Learn more about this week’s Geek of the Week, Elijah Hall:

What do you do, and why do you do it? I am a data scientist. I found a passion for data through economics which is my secret love. I am naturally a problem solver and get so much satisfaction when I can solve a complex problem. My strengths come when there isn’t a standard or set way to solve a given problem. I credit this to my experience in the Marine Corps which taught me to be flexible and adaptive.

What’s the single most important thing people should know about your field? “Trust but verify.” A saying I carried over from my time in the Corps. It means you trust the source of the information, but you must verify that it is in fact true, or still true, before you rely on it. There are always assumptions made with data from how it behaves but you can quickly find yourself running into errors or unexpected behaviors due to some changed policy or failed cleaning process. Similarly when we are transforming data, there are times when we make multiple transformational steps at a single time and without validating the output we can end up dozens of lines further in our code before we encounter a sign that we made a mistake earlier, but we now have to debug the entire code since we didn’t validate each transformation.
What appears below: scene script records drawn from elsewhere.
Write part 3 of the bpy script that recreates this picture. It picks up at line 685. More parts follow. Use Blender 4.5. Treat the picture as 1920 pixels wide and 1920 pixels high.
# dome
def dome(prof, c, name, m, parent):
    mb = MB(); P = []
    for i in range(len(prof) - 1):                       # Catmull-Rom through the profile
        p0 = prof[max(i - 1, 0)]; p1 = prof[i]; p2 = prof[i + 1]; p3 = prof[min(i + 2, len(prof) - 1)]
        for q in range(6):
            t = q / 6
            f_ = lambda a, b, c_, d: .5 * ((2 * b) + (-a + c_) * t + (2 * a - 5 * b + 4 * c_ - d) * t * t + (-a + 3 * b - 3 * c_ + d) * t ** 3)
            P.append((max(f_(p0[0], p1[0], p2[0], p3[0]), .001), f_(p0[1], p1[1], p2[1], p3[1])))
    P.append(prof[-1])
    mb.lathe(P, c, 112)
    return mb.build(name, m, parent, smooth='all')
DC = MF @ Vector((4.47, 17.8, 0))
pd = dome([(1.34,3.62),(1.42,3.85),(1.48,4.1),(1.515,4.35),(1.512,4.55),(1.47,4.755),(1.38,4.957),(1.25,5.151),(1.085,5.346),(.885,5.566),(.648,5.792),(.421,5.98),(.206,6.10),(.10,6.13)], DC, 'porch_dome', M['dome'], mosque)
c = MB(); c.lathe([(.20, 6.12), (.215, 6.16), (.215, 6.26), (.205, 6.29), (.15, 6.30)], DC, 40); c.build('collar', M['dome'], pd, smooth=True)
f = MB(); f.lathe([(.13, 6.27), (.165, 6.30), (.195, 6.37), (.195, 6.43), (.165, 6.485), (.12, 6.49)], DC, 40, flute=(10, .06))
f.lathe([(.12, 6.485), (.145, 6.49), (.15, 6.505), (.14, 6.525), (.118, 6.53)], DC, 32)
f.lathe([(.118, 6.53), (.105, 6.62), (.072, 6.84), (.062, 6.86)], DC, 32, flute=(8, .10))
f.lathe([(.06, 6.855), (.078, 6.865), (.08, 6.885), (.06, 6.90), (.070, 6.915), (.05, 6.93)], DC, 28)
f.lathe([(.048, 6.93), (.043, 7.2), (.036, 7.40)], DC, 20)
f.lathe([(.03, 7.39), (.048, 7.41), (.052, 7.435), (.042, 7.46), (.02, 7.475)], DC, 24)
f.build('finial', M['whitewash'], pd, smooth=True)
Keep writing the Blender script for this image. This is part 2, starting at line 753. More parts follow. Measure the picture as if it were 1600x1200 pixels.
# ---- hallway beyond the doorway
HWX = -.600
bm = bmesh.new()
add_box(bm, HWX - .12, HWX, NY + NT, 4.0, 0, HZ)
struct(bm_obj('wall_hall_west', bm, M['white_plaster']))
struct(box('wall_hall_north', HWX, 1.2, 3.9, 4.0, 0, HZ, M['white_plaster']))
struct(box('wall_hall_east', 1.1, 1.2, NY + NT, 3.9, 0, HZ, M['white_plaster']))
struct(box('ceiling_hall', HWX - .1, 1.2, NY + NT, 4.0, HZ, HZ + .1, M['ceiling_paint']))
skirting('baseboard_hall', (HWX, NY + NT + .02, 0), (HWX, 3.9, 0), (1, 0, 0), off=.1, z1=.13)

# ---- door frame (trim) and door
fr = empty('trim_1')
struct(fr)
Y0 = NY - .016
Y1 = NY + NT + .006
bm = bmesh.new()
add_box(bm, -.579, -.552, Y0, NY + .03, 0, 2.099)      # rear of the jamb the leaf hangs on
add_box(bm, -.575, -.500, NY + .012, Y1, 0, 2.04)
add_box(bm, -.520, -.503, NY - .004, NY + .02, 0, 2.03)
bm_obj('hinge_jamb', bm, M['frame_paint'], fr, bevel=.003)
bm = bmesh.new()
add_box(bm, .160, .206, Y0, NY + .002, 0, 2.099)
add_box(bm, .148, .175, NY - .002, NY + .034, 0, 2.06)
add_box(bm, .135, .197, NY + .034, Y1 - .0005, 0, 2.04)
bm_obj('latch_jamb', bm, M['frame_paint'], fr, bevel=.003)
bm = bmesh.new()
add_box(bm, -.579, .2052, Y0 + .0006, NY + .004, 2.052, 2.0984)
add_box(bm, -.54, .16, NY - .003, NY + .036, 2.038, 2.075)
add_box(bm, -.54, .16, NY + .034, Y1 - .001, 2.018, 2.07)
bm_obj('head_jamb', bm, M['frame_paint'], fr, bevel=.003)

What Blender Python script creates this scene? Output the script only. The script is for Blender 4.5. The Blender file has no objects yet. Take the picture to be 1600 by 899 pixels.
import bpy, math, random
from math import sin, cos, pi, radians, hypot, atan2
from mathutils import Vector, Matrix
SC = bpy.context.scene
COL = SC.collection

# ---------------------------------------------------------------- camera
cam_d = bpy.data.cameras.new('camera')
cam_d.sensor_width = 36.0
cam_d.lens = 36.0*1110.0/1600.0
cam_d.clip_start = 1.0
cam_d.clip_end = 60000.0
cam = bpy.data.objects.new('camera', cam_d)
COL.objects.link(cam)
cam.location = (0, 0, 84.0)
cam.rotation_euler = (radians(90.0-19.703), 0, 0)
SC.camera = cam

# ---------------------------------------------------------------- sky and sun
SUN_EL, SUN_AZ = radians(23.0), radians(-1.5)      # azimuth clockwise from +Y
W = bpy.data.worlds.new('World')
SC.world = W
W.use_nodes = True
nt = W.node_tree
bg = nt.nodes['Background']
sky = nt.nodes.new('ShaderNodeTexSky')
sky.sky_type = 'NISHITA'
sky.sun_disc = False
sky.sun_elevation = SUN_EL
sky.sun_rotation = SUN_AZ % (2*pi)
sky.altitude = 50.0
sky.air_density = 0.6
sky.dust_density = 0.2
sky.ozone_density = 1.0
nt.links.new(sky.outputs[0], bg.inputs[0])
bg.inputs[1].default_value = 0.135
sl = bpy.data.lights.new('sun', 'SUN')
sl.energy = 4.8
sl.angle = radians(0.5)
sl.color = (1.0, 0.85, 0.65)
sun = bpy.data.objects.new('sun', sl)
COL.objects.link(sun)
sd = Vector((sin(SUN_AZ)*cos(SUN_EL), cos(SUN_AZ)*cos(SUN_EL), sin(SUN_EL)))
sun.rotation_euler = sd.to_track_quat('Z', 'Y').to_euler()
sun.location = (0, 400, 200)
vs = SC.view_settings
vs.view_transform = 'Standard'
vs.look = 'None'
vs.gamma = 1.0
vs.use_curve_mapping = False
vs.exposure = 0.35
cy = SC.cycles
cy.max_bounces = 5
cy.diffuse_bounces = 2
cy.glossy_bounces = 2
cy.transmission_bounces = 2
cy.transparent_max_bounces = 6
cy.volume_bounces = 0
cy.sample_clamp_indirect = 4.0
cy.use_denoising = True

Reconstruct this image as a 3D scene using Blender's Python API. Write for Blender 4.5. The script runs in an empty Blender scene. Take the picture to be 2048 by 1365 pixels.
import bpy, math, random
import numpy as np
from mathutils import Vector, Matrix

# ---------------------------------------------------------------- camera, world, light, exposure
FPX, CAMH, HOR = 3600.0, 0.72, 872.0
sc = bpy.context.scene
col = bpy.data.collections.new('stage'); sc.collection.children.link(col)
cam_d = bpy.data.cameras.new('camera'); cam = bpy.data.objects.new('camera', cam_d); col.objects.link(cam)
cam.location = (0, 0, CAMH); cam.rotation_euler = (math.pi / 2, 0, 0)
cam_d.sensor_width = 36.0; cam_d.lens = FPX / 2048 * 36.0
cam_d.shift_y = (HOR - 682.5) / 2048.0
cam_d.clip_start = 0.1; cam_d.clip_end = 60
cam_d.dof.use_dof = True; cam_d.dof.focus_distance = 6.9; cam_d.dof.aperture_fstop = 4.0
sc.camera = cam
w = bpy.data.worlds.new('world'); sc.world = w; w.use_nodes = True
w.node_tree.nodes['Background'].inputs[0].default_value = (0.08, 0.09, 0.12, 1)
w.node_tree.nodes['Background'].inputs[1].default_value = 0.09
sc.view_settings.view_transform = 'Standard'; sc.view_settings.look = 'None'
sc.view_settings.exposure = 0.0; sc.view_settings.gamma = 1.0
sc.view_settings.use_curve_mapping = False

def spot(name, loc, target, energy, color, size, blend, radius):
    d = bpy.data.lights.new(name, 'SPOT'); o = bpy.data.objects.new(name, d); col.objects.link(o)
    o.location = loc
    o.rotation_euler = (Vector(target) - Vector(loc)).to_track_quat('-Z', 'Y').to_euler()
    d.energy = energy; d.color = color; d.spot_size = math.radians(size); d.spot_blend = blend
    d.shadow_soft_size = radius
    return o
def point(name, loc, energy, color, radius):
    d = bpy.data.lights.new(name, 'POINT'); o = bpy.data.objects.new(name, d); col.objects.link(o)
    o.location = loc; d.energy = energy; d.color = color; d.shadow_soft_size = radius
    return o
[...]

Where do you find your inspiration? I find inspiration everywhere. I love looking at data science articles about cross industry and cross field applications. The hardest skill to learn or have as a data scientist is creativity. By staying active and following podcasts, reading, and learning new skills you help to build your creativity through mental flexibility.

What’s the one piece of technology you couldn’t live without, and why? My computer, I use it for everything. Work, communication, entertainment, hobbies, and planning. Without it I might have to invent something to use to write with or even on. I wonder what a chain email would look like using traditional mail, there won’t be anymore “reply all” plagues.

What’s your workspace like, and why does it work for you? I don’t have a work space. As a consultant I travel and work in different spaces almost weekly.

Your best tip or trick for managing everyday work and life. (Help us out, we need it.) Wake up early and get to work early. Most people are slow to get moving in the morning and take a while to get to that functioning state. Use that extra time to recap what you did yesterday, and organize your day before you get started. You should have one large task and two medium tasks that are on your to do list.

Mac, Windows or Linux? Windows.

Kirk, Picard, or Janeway? Picard.

Transporter, Time Machine or Cloak of Invisibility? Transporter.

If someone gave me $1 million to launch a startup, I would … start a data consulting company.

I once waited in line for … Nothing.

Your role models: Chuck Norris: He struggled through early life to find his place but found what he was passionate about and followed that relentlessly, leading to a strong faith in God.

Lewis Burwell “Chesty” Puller: He was one tough Marine who continuously overcame unbelievable obstacles that seemed insurmountable.

Greatest game in history: Seahawks vs Packers (NFC Championship, 2016).

Best gadget ever: Audiobooks.

First computer: Gateway 2000.

Favorite app: Podcast Addict.

Favorite Cause: Climate Change.

Most important technology of 2020: Carbon capture devices.

Most important technology of 2022: Carbon capture devices.

Final words of advice for your fellow geeks: Just because you are not good at something doesn’t mean you can’t be.